President Hinckley reminded his young listeners, "Pornography has become a $10 billion industry in the United States, where a few men grow rich at the expense of thousands upon thousands who are their victims. Stay away from it. It is exciting, but it will destroy you. It will warp your senses. It will build within you an appetite that you will do anything to appease."

More than a century ago, President Joseph F. Smith warned Church members: "No man is safe unless he is master of himself; and there is no tyrant more merciless or more to be dreaded than an uncontrollable appetite or passion. We will find that if we give way to the groveling appetites of the flesh and follow them up, that the end will be invariably bitter, injurious and sorrowful, both to the individual and society." (Teachings of the Presidents of the Church: Joseph F. Smith, p. 372.)
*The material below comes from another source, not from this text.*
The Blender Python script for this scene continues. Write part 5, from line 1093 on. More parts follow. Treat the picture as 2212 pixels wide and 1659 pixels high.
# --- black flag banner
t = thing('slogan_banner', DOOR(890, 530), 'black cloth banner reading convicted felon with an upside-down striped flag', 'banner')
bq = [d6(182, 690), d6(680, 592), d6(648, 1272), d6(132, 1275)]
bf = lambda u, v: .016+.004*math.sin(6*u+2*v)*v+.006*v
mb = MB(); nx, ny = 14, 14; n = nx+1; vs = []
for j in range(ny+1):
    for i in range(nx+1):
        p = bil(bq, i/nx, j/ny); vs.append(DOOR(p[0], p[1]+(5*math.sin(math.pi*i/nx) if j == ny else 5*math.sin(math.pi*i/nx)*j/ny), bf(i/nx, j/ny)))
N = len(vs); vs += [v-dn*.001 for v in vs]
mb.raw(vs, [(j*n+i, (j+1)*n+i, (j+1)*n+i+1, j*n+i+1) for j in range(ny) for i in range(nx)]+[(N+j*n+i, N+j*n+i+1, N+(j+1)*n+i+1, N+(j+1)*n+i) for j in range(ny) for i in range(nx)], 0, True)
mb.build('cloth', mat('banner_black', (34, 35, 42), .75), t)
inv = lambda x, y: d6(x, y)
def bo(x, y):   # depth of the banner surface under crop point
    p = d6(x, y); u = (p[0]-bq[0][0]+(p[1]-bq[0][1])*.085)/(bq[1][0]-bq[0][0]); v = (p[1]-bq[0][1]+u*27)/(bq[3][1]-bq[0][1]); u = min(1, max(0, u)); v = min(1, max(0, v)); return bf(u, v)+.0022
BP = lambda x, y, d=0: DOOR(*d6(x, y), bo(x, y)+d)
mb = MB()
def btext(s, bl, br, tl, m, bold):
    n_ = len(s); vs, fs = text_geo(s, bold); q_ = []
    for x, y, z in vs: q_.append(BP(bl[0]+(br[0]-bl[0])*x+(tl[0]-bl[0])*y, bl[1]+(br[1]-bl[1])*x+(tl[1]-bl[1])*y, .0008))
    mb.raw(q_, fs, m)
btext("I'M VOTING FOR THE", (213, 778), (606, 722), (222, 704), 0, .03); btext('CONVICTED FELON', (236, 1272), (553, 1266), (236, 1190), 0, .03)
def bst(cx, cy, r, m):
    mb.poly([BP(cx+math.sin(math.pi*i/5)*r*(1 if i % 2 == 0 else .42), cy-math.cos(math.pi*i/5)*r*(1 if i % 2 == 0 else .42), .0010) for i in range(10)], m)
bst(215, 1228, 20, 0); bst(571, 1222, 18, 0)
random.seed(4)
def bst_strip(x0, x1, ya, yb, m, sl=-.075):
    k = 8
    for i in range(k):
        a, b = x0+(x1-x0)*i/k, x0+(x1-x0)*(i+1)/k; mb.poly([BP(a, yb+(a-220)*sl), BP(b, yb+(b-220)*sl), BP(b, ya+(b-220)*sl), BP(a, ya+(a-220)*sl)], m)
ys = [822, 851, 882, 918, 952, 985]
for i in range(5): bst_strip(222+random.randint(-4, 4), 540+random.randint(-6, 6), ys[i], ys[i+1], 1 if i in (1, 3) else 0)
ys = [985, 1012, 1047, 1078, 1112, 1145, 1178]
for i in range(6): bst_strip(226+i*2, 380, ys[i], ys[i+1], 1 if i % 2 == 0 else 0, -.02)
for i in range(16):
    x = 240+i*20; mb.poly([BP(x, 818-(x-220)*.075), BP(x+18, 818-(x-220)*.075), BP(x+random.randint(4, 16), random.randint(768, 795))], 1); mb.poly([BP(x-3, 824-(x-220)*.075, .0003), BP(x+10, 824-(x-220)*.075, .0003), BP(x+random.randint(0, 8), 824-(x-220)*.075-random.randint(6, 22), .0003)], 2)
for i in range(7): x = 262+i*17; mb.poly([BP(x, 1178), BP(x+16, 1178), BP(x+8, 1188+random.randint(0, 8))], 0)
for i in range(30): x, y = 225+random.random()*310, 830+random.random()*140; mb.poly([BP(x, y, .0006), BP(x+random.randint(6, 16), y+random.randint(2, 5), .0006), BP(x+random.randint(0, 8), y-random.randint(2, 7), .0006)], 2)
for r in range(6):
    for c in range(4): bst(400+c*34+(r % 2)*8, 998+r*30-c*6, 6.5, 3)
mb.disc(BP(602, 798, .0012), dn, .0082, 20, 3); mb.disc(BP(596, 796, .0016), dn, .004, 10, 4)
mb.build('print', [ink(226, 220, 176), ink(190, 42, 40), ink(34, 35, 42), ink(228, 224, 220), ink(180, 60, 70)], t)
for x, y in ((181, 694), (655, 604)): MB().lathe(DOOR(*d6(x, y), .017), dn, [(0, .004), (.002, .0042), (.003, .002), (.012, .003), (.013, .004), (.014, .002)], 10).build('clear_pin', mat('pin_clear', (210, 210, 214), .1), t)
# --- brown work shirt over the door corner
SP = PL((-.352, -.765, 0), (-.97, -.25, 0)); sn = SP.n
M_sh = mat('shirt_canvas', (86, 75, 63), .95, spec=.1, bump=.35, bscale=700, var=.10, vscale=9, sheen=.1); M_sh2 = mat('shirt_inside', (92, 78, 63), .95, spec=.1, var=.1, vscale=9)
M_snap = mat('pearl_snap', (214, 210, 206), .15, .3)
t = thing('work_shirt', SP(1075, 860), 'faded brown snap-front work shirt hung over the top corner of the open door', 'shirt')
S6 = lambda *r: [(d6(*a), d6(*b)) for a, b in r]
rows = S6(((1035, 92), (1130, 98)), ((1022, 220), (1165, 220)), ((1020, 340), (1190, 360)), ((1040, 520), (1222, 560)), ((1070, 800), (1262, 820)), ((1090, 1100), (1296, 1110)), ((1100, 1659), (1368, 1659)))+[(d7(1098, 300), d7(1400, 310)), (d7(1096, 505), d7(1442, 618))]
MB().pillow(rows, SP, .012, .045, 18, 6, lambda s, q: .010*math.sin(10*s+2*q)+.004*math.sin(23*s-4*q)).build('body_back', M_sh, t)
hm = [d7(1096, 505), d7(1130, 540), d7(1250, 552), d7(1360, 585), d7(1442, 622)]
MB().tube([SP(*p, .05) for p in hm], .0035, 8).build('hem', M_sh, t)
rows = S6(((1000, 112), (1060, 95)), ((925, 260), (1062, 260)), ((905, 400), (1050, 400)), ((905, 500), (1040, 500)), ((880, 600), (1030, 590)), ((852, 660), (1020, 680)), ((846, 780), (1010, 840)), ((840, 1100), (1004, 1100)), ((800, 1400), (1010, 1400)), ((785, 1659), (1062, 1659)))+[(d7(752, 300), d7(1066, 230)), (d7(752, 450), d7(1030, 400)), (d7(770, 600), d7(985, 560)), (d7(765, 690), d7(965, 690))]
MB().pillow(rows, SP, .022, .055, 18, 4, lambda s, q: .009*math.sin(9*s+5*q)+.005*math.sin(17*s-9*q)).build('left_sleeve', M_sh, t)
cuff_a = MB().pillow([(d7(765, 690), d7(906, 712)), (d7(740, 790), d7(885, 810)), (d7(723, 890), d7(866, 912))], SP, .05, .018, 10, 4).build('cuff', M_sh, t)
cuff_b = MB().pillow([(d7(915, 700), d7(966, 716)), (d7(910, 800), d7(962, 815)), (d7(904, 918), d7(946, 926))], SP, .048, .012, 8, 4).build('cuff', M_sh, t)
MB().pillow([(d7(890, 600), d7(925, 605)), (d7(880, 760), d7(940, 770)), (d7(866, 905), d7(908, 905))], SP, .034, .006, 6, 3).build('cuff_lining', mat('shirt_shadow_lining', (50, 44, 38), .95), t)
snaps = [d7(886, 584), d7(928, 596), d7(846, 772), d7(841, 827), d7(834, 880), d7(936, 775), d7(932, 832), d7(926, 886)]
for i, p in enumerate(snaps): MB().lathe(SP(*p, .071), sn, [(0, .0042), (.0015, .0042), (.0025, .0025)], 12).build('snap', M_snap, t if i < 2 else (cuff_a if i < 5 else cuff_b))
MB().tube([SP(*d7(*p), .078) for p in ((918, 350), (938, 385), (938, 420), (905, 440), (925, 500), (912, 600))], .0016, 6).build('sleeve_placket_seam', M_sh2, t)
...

He continued, "Many are lovers of pleasure and lust more than lovers of God. They delight in the lusts of the flesh, the gratification of their appetites, having virulent desire, living in corruption, debauchery, revelry and all manner of wickedness. Many people do not know how to be happy, not knowing how to use the blessing that God has given unto them." (Ibid, p. 373.)

President Hinckley reminded the youth, "Now if there be any who have stepped over the line, who may already have transgressed, is there any hope for you? Of course there is. Where there is true repentance, there will be forgiveness."

Our leaders have warned us of the dangers and pointed us in the right direction. It is our responsibility now to obey their words and keep ourselves unspotted from the world.